Que la religion catholique convient mieux à une monarchie, & que la protestante s’accommode mieux d’une république.


LORSQU’UNE religion naît & se forme dans un état, elle suit ordinairement le plan du gouvernement où elle est établie : car les hommes qui la reçoivent, & ceux qui la font recevoir, n’ont gueres d’autres idées de police que celle de l’état dans lequel ils sont nés.

Quand la religion chrétienne souffrit, il y a deux siecles, ce malheureux partage qui la divisa en catholique & en protestante, les peuples du nord embrasserent la protestante, & ceux du midi garderent la catholique.

C’est que les peuples du nord ont & auront toujours un esprit d’indépendance & de liberté, que n’ont pas les peuples du midi ; & qu’une religion qui n’a point de chef visible, convient mieux à l’indépendance du climat, que celle qui en a un.

Dans les pays même où la religion protestante s’établit, les révolutions se firent sur le plan de l’état politique.
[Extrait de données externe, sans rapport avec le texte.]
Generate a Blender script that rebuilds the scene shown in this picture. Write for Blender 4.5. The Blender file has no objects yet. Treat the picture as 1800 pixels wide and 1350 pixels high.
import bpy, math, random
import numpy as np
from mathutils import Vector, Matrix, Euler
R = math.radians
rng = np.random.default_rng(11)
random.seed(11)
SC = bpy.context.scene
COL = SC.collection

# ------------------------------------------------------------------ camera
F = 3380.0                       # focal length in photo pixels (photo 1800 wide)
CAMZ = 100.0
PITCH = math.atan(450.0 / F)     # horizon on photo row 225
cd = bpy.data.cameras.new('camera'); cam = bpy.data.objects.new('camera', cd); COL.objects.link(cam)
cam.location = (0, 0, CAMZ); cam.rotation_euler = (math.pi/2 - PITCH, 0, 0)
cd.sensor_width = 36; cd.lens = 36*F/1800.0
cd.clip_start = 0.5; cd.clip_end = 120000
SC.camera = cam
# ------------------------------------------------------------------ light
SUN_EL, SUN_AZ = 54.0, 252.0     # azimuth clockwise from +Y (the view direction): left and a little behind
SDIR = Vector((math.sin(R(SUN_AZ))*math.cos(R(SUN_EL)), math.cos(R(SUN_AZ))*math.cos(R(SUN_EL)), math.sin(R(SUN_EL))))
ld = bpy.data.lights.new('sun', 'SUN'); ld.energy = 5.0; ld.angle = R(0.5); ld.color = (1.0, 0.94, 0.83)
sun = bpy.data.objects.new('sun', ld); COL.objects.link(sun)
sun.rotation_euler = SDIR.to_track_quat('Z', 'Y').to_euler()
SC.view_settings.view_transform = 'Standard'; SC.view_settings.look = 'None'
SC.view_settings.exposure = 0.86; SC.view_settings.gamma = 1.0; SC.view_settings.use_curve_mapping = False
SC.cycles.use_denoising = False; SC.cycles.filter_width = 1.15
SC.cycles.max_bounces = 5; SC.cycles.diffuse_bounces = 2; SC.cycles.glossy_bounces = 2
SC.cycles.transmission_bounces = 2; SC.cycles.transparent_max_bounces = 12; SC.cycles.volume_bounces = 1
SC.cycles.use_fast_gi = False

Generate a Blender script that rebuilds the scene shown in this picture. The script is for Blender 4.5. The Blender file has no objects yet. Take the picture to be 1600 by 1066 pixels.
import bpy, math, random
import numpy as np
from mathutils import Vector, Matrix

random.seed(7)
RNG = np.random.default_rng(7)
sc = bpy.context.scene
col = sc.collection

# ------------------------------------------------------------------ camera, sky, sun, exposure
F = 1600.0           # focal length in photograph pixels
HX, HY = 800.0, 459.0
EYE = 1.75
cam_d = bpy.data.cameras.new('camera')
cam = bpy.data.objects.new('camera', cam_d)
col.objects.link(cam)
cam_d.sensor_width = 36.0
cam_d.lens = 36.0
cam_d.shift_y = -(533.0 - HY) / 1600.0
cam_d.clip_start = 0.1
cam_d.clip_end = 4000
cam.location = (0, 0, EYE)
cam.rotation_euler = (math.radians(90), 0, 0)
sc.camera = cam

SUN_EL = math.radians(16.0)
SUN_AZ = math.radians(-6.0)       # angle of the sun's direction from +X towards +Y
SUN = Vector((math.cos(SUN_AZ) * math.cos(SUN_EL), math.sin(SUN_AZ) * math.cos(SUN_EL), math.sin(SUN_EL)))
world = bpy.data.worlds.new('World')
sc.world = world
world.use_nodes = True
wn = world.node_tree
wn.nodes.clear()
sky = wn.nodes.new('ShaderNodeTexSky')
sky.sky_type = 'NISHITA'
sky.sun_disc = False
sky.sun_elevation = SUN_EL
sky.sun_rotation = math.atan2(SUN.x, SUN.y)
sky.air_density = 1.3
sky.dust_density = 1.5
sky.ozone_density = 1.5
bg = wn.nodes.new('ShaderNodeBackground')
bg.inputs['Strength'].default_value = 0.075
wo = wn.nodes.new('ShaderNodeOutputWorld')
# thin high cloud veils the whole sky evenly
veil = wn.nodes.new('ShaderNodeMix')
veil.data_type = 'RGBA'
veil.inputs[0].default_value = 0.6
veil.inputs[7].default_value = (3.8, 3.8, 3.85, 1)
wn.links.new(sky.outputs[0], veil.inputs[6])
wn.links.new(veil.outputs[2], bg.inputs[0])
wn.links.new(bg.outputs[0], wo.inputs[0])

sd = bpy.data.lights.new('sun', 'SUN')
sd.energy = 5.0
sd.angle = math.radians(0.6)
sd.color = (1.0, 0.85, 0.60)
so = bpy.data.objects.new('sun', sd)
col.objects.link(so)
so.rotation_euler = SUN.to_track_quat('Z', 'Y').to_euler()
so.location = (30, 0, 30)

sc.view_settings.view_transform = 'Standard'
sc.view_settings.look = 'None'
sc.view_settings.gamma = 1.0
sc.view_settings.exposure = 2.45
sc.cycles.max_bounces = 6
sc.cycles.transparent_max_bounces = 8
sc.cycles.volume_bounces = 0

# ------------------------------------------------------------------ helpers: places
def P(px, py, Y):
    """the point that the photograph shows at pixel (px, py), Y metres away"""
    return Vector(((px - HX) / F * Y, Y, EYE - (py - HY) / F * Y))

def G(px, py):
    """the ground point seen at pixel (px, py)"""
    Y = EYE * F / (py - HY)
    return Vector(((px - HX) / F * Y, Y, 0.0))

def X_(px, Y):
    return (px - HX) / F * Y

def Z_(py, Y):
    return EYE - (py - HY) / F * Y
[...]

Luther ayant pour lui de grands princes n’auroit gueres pu leur faire goûter une autorité ecclésiastique qui n’auroit point eu de prééminence extérieure ; & Calvin ayant pour lui des peuples qui vivoient dans des républiques, ou des bourgeois obscurcis dans des monarchies, pouvoit fort bien ne pas établir des prééminences & des dignités.

Chacune de ces deux religions pouvoit se croire la plus parfaite : la calviniste se jugeant plus conforme à ce que Jesus-Christ avoit dit, & la luthérienne à ce que les apôtres avoient fait.